Our new book, “Precision Demand Marketing: Achieving the Promise of Predictable Pipeline,” describes a powerful new marketing strategy for today’s buyer-centric world. Our previous blog posts on the topic covered:

In today’s B2B marketing organizations, marketers have worked hard to deliver on new channels through new tech. But too many have put execution at the center of their operations, measuring success by the number of tactics—campaigns, leads, and emails—that they’ve completed.

However, what a growing number of companies have discovered is this: True transformation is impossible without restructuring the organization to serve today’s digitally savvy, independent buyers.

Say Goodbye to the Old-School Sales Cycle

As B2B buyers behave more like consumers, the traditional sales cycle is becoming a thing of the past. Markers are focusing instead on buyers. The reason why is clear. B2B buyers now chart their own paths to purchase, performing research in the channels they choose when they choose to visit them. Old-school “sales cycle” marketing isn’t effective anymore, given that buyers now average 27 touches in their purchase journeys.

Modern Marketing Org Structures Need to Start Thinking Like B2C Now

Despite the obvious shift in buyer behavior, B2B companies lag behind B2C companies when it comes to delivering the digital experiences today’s buyers prefer.

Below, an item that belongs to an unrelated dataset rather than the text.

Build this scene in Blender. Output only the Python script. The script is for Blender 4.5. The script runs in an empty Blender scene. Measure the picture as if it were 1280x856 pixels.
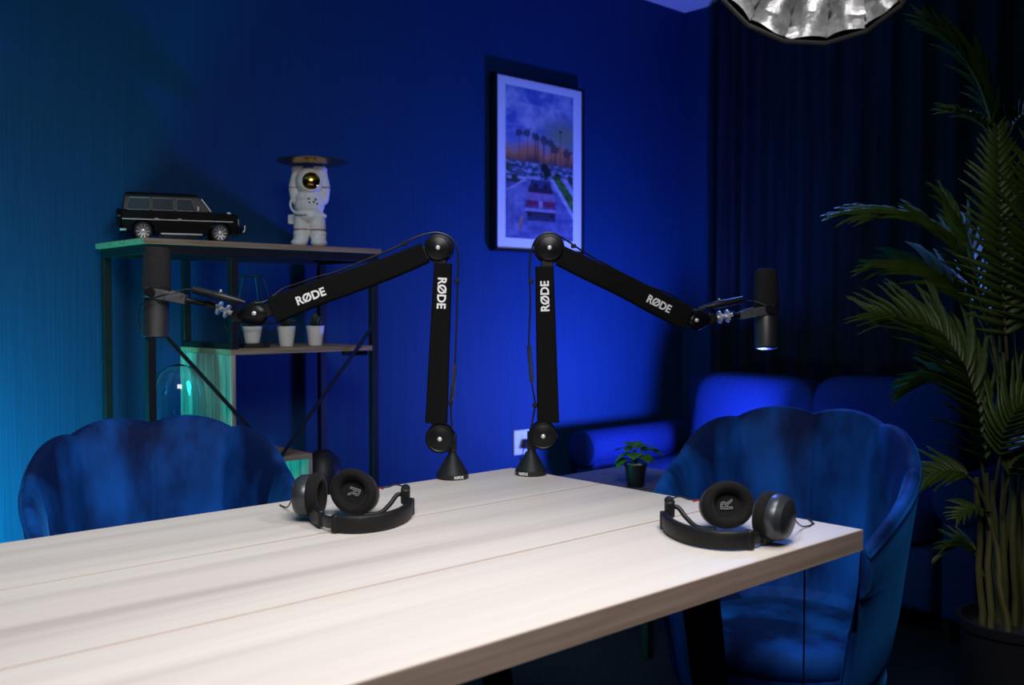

Not long ago, McKinsey created a Digital Quotient® (DQ) score to measure an organization’s performance across four key dimensions of digital maturity:

  • Strategy
  • Culture
  • Organization (structures, processes, and talent)
  • Capabilities.

The top 50 B2B companies’ average DQ score was 28 compared to 35 for B2C.

These result were similar to those of “The Future of Marketing Work” study we conducted with Heinz Marketing. More than 56% of respondents said they were not confident their marketing strategy, tech, and team structure effectively supports their marketing goals. Even highly effective teams believe they have room to grow. Only 28% identified their current marketing org structure as optimized.

The benefit of getting this right couldn’t be more obvious. McKinsey found that, compared to other organizations, top digital B2B companies have:

  • Five times greater revenue growth
  • Eight times greater operating profits
  • Two times greater return to shareholders

Rethink the Way You Work, Together

Traditionally, sales reps could get time with prospects in-person in the office to perform live demos, provide proof of concept, and answer questions. Today, you must figure out how to convert those face-to-face meetings into equally engaging experiences in the virtual world.

That requires an all hands on deck approach that spans across marketing, sales, and customer success.

You cannot drive a precise and engaging buyer experience in an organization of silos. There’s no putting the buyer first if your tech stacks and employees can’t even talk to each other.

Restructuring your marketing and organization won’t be easy. But the timing couldn’t be better, and the effort will be worth it.

Your buyers already think and act differently. It’s time to focus your marketing organization structure with a Precision Demand Marketing (PDM) approach that meets them where they are. Here’s what that looks like:

  • Buyers are at the center of all strategies
  • There are no silos or barriers between teams and channels
  • All roles on each team collaborate
  • Sales, marketing, customer success, and other teams work together to serve buyers along the path to purchase

As Koen de Witte, Managing Director at LeadFabric, says, “We need to organize ourselves to serve our audiences better. We need to align marketing and sales better. But also, within marketing, content creation, campaign activity, etc., all must be aligned.”

A More Precise Approach with Precision Demand Marketing

To shift to a precision mindset and implement a PDM approach, switch from goal-based activities to revenue-based objectives. When you do, executives will start treating marketing as a revenue contributor and not just an expense line in the budget.

Making that change takes time. And you have to lead and teach employees and management about the value of the switch.

For some, that may require a change in tone and perspective. For example, let’s say you want to show email marketers how their work helped guide the buyer to a purchase and contribute to the bottom line.

This can include subtle changes in the way we measure and talk about our results. For example:

Don’t say this:

    • “We sent 10,000 emails and got a two percent click-through rate”

Say this:

    • “We reached out to 10,000 people, of which 200 people clicked to our product page; of that group, ten people made purchases totaling $10,000”

Set a Course to the Future of Marketing

As the PDM structure becomes part of your marketing organization, the internal conversations will no longer be about campaigns, which Industry Thought Leader and Market Advisor, Scott Vaughan refers to as “death by a thousand cuts.” They’ll be about programs, as stakeholders look at go-to-market messages, channels, and everything related to them.

PDM will bring internal groups together with a common mission and objective. Rather than looking at channels first, you’ll look at markets, accounts, and buying committees. You’ll find reward systems go beyond campaign performance to recognize outcomes around account engagement, buyer conversion to pipeline, and other cross-channel outcomes.

All this can’t, and probably shouldn’t, happen overnight. The important thing is to keep moving toward an approach that focuses on delivering the right messages to the right buyers at the right time. That’s the key to marketing with precision and to present and future success.